Some of the greatest potential for flood and fire comes from your washer and dryer. Here’s how to cut the odds
Left unattended, a burst washing-machine hose can spill hundreds of gallons of water an hour. Likewise, a dryer can erupt in flame if lint is allowed to build up inside the machine or its ducts. In 1999 (the most recent data available), dryers caused 14,600 fires, 20 deaths, and $86.8 million in property damage in the United States.
Preventing such mishaps is as easy as replacing a washer’s old rubber hoses, ideally with steel-jacketed ones that can’t split open. Or discarding the dryer’s flimsy—and flammable—vinyl duct and putting a metal one in its place. (Regular lint-trap cleaning, while necessary, won’t keep lint from collecting in the duct.)
Once you’ve made those two major upgrades, as shown on the following pages, get in the habit of checking hoses and cleaning ducts every six months or so. Hoses should be replaced every five years; tag them with the date you installed them so you won’t forget. Your appliances will last longer, run better, and use less energy. Here, Richie Isaacson of Affordable Appliance, in Randolph, Massachusetts, shows how to keep a washer and dryer running safely and efficiently.
Turn off the hot and cold water valves, unplug the washer’s power cord, and remove the drain hose from the drain. (If the drain hose has cracks, replace it with the same type of hose.) Put a towel or tarp under the supply hoses to catch any water, then remove the hoses with a pair of grooved-joint adjustable pliers.
Debris and sediment will slow the flow of water into the machine. Check the filters, and clean out any buildup with a bristle brush.
Use your fingers to screw the hose fittings onto the machine’s threaded nipples, then tighten gently with pliers. Make sure the hose is long enough to allow you to move the machine if necessary; 60 inches is convenient for most installations.
Connect the other ends of the braided hoses to the water-supply bibs as in Step 3. Make sure to match the hot hose with the hot-water supply and the cold with the cold supply. Open the valves and check for leaks. Reconnect the drain hose to the drain. But if you’re installing a drip pan (Step 5), reconnect the drain hose after the pan is in place.
A drip pan under the washer will catch any leaks (and is required in second-floor laundry rooms). Look in plumbing-supply stores or home centers for a pan with a drain so any water that collects can be diverted to a floor drain. You’ll need a helper and perhaps a dolly to lift the washer gently onto the pan so as not to crack it. Then, each time you run a load, make sure no water has leaked out.

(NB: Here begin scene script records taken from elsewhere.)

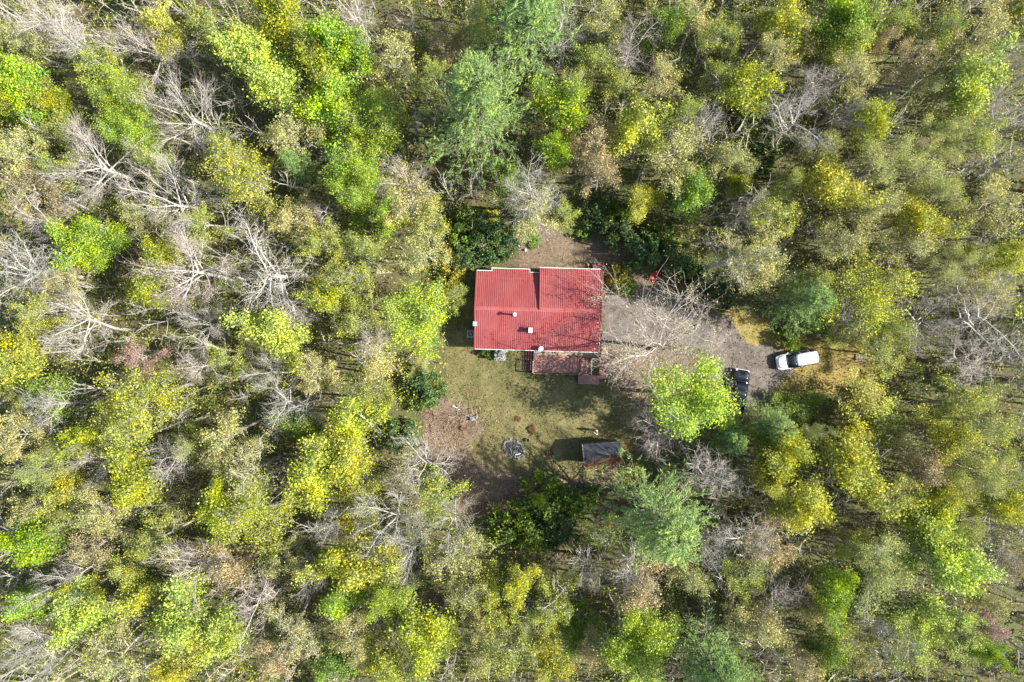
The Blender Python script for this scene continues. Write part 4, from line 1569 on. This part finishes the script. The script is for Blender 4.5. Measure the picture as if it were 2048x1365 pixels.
# kind, crown centre in the photograph, crown radius in pixels, optional height in metres
TREES = """
bare 70 30 70;tan 18 75 45;fan 270 72 72;yellow 318 30 44;olive 395 25 58;ylime 550 28 58;lime 50 148 64;ylime 76 204 36;vlime 226 180 52;vlime 246 256 48
fan 345 205 86;plime 482 88 64;plime 505 158 62;lime 664 52 58;ylime 640 112 52;olive 600 72 44;yellow 478 338 74;tan 548 258 64;lime 667 238 62;lime 672 362 58
pine 606 340 42 13;bare 625 420 34;fan 170 322 90;rust 36 384 58;bare 60 425 50;fan 318 384 82;olive 110 242 46;tan 18 292 46;lime 150 470 48;olive 392 428 42
tan 585 432 46;olive 300 320 40;bare 140 90 56;olive 190 110 44;olive 110 330 40;ylime 20 210 30;olive 430 290 36;tan 250 420 42
bare 722 18 56;lime 694 74 42;tan 782 102 54;olive 778 182 50;pine 1056 64 112 20;pine 954 225 124 23;vlime 735 238 70;vlime 708 372 56;lime 1134 212 54;lime 1122 280 34
yellow 1267 230 56;rust 1188 268 48;rust 1215 342 48;fan 806 356 54;tan 812 395 58;bare 1064 380 74;tan 1080 405 52 13;yellow 1288 396 34 9;bush 1250 426 32 3.4;tan 1350 300 60
bare 1140 42 42;olive 1182 100 46;bare 1278 80 60;green 1336 58 40;tan 1330 150 42;olive 954 44 48;olive 852 428 46 12;lime 758 428 36;olive 1235 150 44;rust 890 90 40 11
olive 870 130 38;tan 1215 30 42;olive 1390 210 44;bare 1420 240 36;olive 1160 160 34;green 1010 355 34 10
yellow 1552 28 46;lime 1722 22 58;plime 1700 72 50;ylime 1512 138 58;tan 1402 36 50;tan 1616 62 48;rust 1772 78 34;tan 1978 42 60;olive 1900 62 46;plime 1942 148 66
pale 1908 262 52;rust 1838 106 40;tan 1856 168 40;tan 1726 130 48;bare 1595 250 72;bare 1638 160 48;fan 1712 222 36;laurel 1512 222 40 4.5;laurel 1520 312 40 4.5;tan 1456 302 46
pale 1790 316 66;pale 1892 376 50;yellow 1676 362 56;green 1412 398 44 12;ylime 1490 358 26 10;olive 1560 420 54;tan 1760 416 52;yellow 1852 432 44;tan 2000 402 56;fan 2030 122 46
ylime 1776 232 44;olive 1985 270 50;bare 2010 210 60;olive 1450 60 42;olive 1440 130 40;tan 1560 100 40;olive 1820 30 46;olive 1660 290 40;olive 1600 350 36;bare 1510 420 44
bare 44 542 92;lime 166 480 44;ylime 286 566 50;ylime 302 516 34;fan 360 536 92;bare 540 528 92;olive 640 480 42;fan 147 658 62;ylime 38 700 56;pink 254 704 44
fan 402 642 50;plime 547 668 56;fan 582 634 40;bare 380 732 46;yellow 262 784 92;ylime 148 860 42;tan 622 752 40;fan 524 752 38;ylime 678 844 58;tan 446 862 60
bare 560 828 60;green 600 856 42 10;bare 78 824 52;green 128 786 52 11;ylime 650 612 40;olive 682 560 50;olive 230 884 46;tan 18 884 46;olive 428 710 40;vlime 830 640 76 13
olive 720 640 46;tan 740 730 54;olive 745 780 44;bare 735 690 48;laurel 850 770 42 4;laurel 800 870 36 4;olive 60 610 44;tan 120 560 40;olive 740 500 44;tan 850 500 50
tan 1472 512 80;tan 1540 536 56;pine 1594 602 64 15;ylime 1757 562 82;tan 1702 476 52;tan 1862 490 60;pale 1910 526 50;fan 1860 642 66 12;yellow 2018 516 42;bare 1980 654 92
bare 1944 726 62 11;green 1622 644 32 4;olive 1775 708 46 7;yellow 1735 814 78 7.5;yellow 1742 868 74 9;olive 1912 816 58 9;yellow 1936 868 46;green 1600 816 36 3.5;pine 1528 848 58 14;ylime 1560 905 44
olive 2002 850 52;vlime 1374 802 90 14.5;pine 1454 872 52 11;oak 1348 702 166 14;bare 1335 884 62 8;olive 1660 560 40;olive 1690 668 34 6;bare 1700 630 48 7;olive 1800 640 44;tan 1990 580 52
fan 192 932 46;pale 62 948 50;yellow 130 984 40;tan 190 1052 54;rust 160 1104 40;ylime 248 976 58;bare 330 935 50;tan 478 954 76;ylime 500 1066 84;ylime 410 1010 52
ylime 600 950 70;yellow 682 930 58;lime 36 1118 58;lime 28 1204 46;fan 98 1172 50;yellow 140 1188 30;plime 171 1256 60;fan 376 1136 68;rust 455 1158 54;yellow 262 1220 46
plime 346 1252 68;plime 455 1302 54;bare 484 1236 54;tan 556 1276 70;lime 655 1212 46;yellow 672 1134 46;fan 622 1158 40;bare 652 1058 44;yellow 331 1328 42;fan 60 1300 60
tan 206 1326 60;green 640 1330 42;rust 548 1348 42;olive 300 1090 50;olive 350 900 46;tan 560 1130 40;olive 250 1150 40;olive 720 1010 44;tan 30 1020 46;olive 110 1050 42
bare 820 932 72;olive 870 974 56;fan 765 1052 70;fan 892 1050 52;yellow 714 1124 60;fan 810 1116 50;tan 902 1126 64;vlime 772 1202 48;bush 1016 1050 46 4;bush 1064 1070 40 4.5
bush 1088 994 50 4.5;lime 1078 1012 15 6;laurel 1112 1056 42 4;bush 1152 1000 44 3.5;pine 1308 1024 118 22;olive 1194 1070 40 9;yellow 988 1192 36;yellow 1036 1182 36;tan 930 1202 46;ylime 882 1284 64
yellow 760 1324 44;bare 1278 1140 70;rust 1276 1200 64;fan 1194 1152 40 11;vlime 1278 1306 74;pine 1402 1300 92 20;olive 1010 1310 58;pale 1050 1290 32;tan 950 1342 46;yellow 1100 1326 44
olive 1120 1180 44 9;green 1150 1250 46 9;olive 1080 1240 44;tan 690 1280 46;olive 830 1350 50;rust 1190 1310 40;tan 960 1260 40
bare 1430 962 66;ylime 1568 948 54;yellow 1724 938 64;yellow 1638 1042 56;yellow 1554 984 32;bare 1498 1068 66;rust 1554 1096 54;rust 1880 938 50;yellow 1886 988 36;pale 1980 966 60
yellow 2022 1042 42;ylime 1880 1070 60;pale 1776 1130 72;lime 1686 1190 46;plime 1902 1166 66;plime 1856 1222 52;bare 2002 1130 60;rust 2034 1144 36;bare 1580 1190 56;tan 1553 1280 56
rust 1622 1332 46;olive 1697 1274 54;olive 1844 1298 60;pink 2008 1272 36;lime 1984 1316 26;pine 1455 1345 60 17;green 1672 1325 32;bare 1772 1282 50;olive 1800 1010 50;olive 1700 1110 44
green 1860 1000 36 10;olive 1940 1060 44;tan 1640 1240 44;olive 1500 1160 46;bare 1420 1110 44;tan 1370 1150 46;olive 1940 1290 50;tan 1740 1340 44;olive 2030 940 40;tan 1980 1210 46
laurel 965 462 44 4;bush 925 470 34 4;laurel 930 512 36 3.4;ybush 900 500 26 3;laurel 985 500 34 3.2;bush 940 440 34 4;ybush 905 550 28 2.6;laurel 1010 490 30 3;ybush 985 445 24 2.5;laurel 1240 470 36 4;laurel 1290 500 46 4.5;laurel 1350 520 44 4.5
laurel 1390 560 40 4;laurel 1440 590 36 3.6;laurel 1210 450 26 3.4;bush 1165 468 16 1.4;bush 1066 480 16 0.6;ybush 1238 552 27 2.4;bush 1250 572 24 1.8;bush 972 706 12 1.3;white 1003 708 15 1.5;laurel 1190 425 34 4
pale 846 738 30 4;bush 850 772 28 3;bush 842 798 26 3;bush 1190 738 9 0.6;bush 1580 680 26 2.6;bush 900 990 18 1.2;olive 905 592 26 6;bush 1330 470 34 4;dry 1063 860 9 0.35;dry 1098 906 8 0.4;dry 1035 838 6 0.2;olive 1130 412 34 9
"""

Hn = {'dry': 0.3, 'laurel': 4, 'bush': 3, 'ybush': 2.4, 'white': 1.2}
rng = np.random.default_rng(2024)
SPEC = []
for tok in TREES.replace('\n', ';').split(';'):
    q_ = tok.split()
    if not q_:
        continue
    kd, x, y, r = q_[0], float(q_[1]), float(q_[2]), float(q_[3])
    if len(q_) > 4:
        H = float(q_[4])
    elif kd in Hn:
        H = Hn[kd]
    else:
        H = 12.6 + 0.062 * r + rng.uniform(-1.3, 1.3)
    SPEC.append((kd, x, y, r, H))

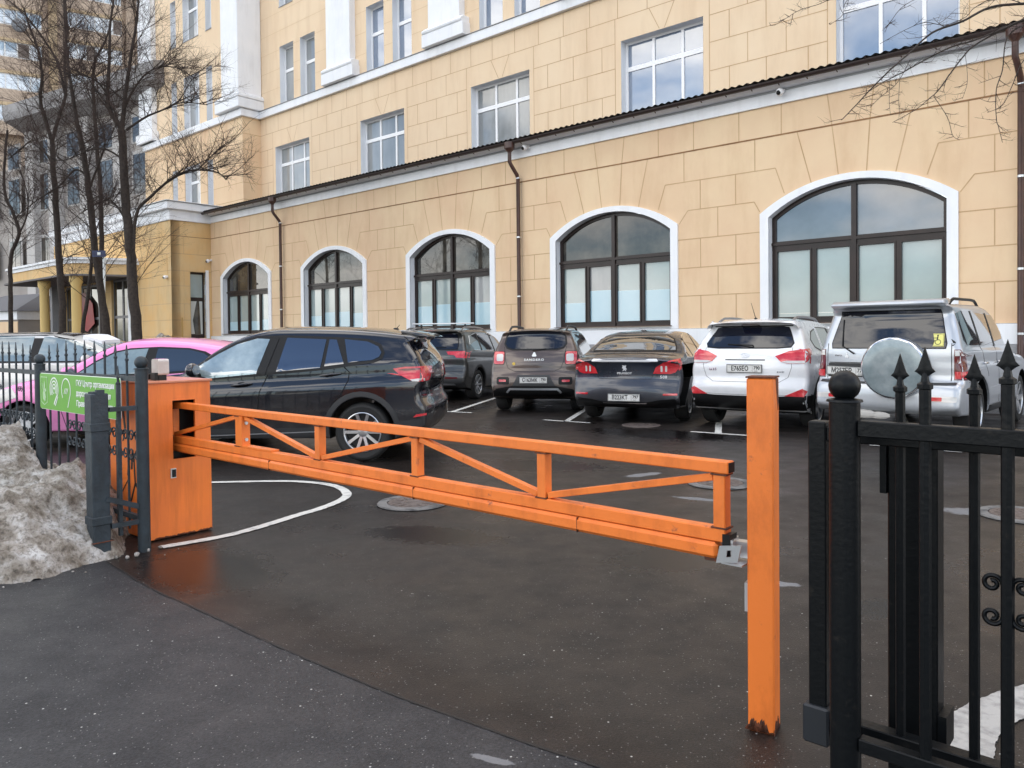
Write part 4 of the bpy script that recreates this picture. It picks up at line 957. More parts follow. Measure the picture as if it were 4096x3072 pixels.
for sg in (1, -1):
    f = (lambda p: p) if sg > 0 else mir
    q = [(.80, .83), (.80, 1.22), (.86, 1.22), (.93, 1.10), (.93, .83)]
    sd_ = [(.10, .83), (.14, 1.21), (.20, 1.215), (.36, 1.10), (.36, .83)]
    c.part('tail_light', [('B', f(q), REDD, .007), ('B', f([(.81, .85), (.81, .94), (.92, .94), (.92, .85)]), REDL, .010), ('B', f([(.81, 1.14), (.81, 1.21), (.855, 1.21), (.90, 1.14)]), WLAMP, .010), ('L' if sg > 0 else 'R', sd_, REDD, .008), ('L' if sg > 0 else 'R', [(.115, .85), (.125, .94), (.35, .94), (.35, .85)], REDL, .012), ('L' if sg > 0 else 'R', [(.15, 1.14), (.155, 1.20), (.21, 1.20), (.29, 1.14)], WLAMP, .012)], smooth=25)
    c.part('bumper_lamp', [('B', f(R4(.50, .86, .56, .63, .02)), WLAMP, .006), ('B', f(R4(.53, .70, .57, .62, .01)), REDL, .010)])
c.plate(.50, .925, 'М257ЕР', '777', roll=2)
c.part('plate_recess', [('B', [(.24, 1.03), (.76, 1.03), (.76, .84), (.24, .84)], DGREY, .004)]); c.part('handle_bar', [('B', R4(.30, .74, 1.04, 1.085, .02), SILV, .02), ('B', R4(.30, .74, 1.035, 1.045, .004), BLACK, .021)])
c.emblem([[(-.025, -.02), (-.012, 0), (.012, 0), (.025, -.02), (.012, -.04), (0, -.02), (-.012, -.04)], [(0, .04), (-.012, .02), (0, 0), (.012, .02)]], .50, 1.14); c.badge('4WD', .62, 1.135, .03, CHROME, 1.4)
# spare wheel with its cover
Tm = Matrix.Translation((.13, -.16, .985)) @ Matrix.Rotation(-math.pi/2, 4, 'Y')
COVER = mat('mottled_cover', (.16, .21, .23), .28, coat=.4, metal=.3, col2=(.34, .39, .41), nscale=3.2, detail=8, ramp=(.38, .68))  # pale noise mottling over a blue-grey base
b = MB(); b.lathe([(0, .232), (.25, .231), (.36, .228), (.378, .222)], COVER, 48, Tm); so = b.build('spare_wheel', c.root, 35)
b = MB(); b.lathe([(.372, .226), (.392, .215), (.40, .19), (.395, .17)], CHROME, 48, Tm); b.build('cover_ring', so, 50)
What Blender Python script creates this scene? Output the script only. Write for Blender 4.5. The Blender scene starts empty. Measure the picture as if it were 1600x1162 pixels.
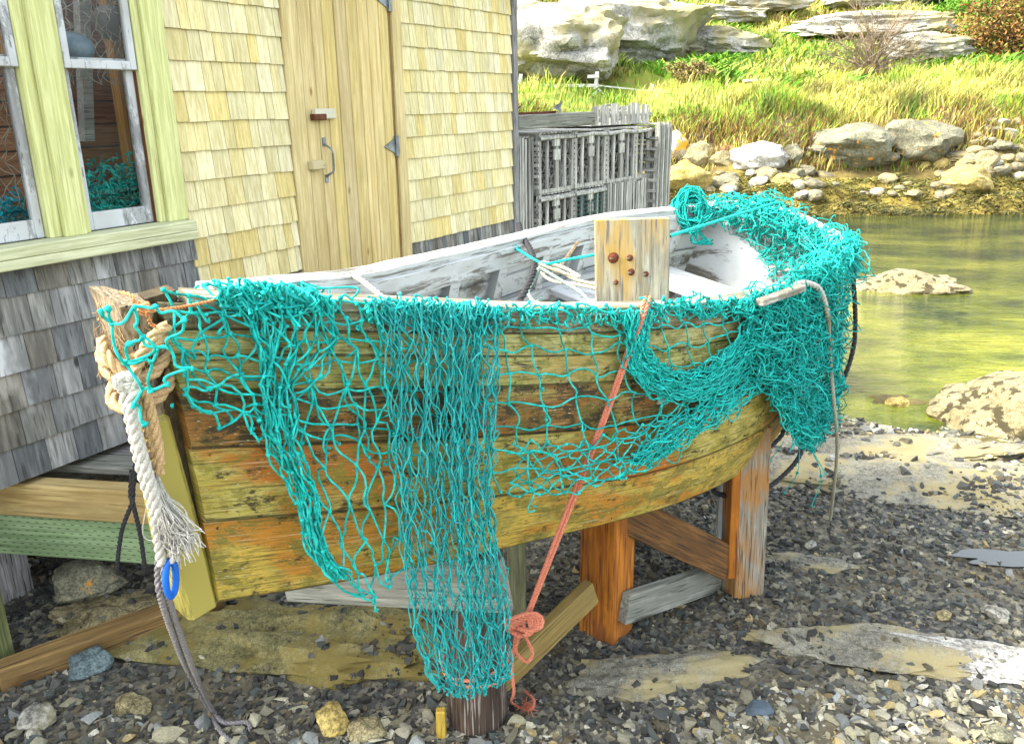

Pull out the lint screen and push a snorkel brush straight down into the trap. Twirl the brush to fish out any globs of lint at the bottom of the trap. (A long crevice tool on a shop vac also works.) Shine a flashlight down the trap to make sure it’s clean.
Disconnect the ductwork from the dryer exhaust and from the exterior vent. If the duct is plastic or ribbed metal, toss it out. If the duct is smooth-wall metal, as shown here, take it outside and clean all the parts with a round dryer-vent brush.
Working from inside, spin the vent brush a few inches into the duct leading outside, then pull it back and clean off the bristles. Repeat until the bristles reach as far as the exhaust hood on the outside wall. (Don’t try to shove the lint out with the brush; you may create a clog.) Then go outside and make sure the vent hood isn’t plugged. If need be, remove the hood, clean it out, and then put it back.
Reassemble the metal ductwork and seal the joints with aluminum tape. (Don’t connect the sections with screws, which snag lint.) The ends of the ductwork should fit snugly onto the dryer’s exhaust and vent hood; no tape or hose clamps needed.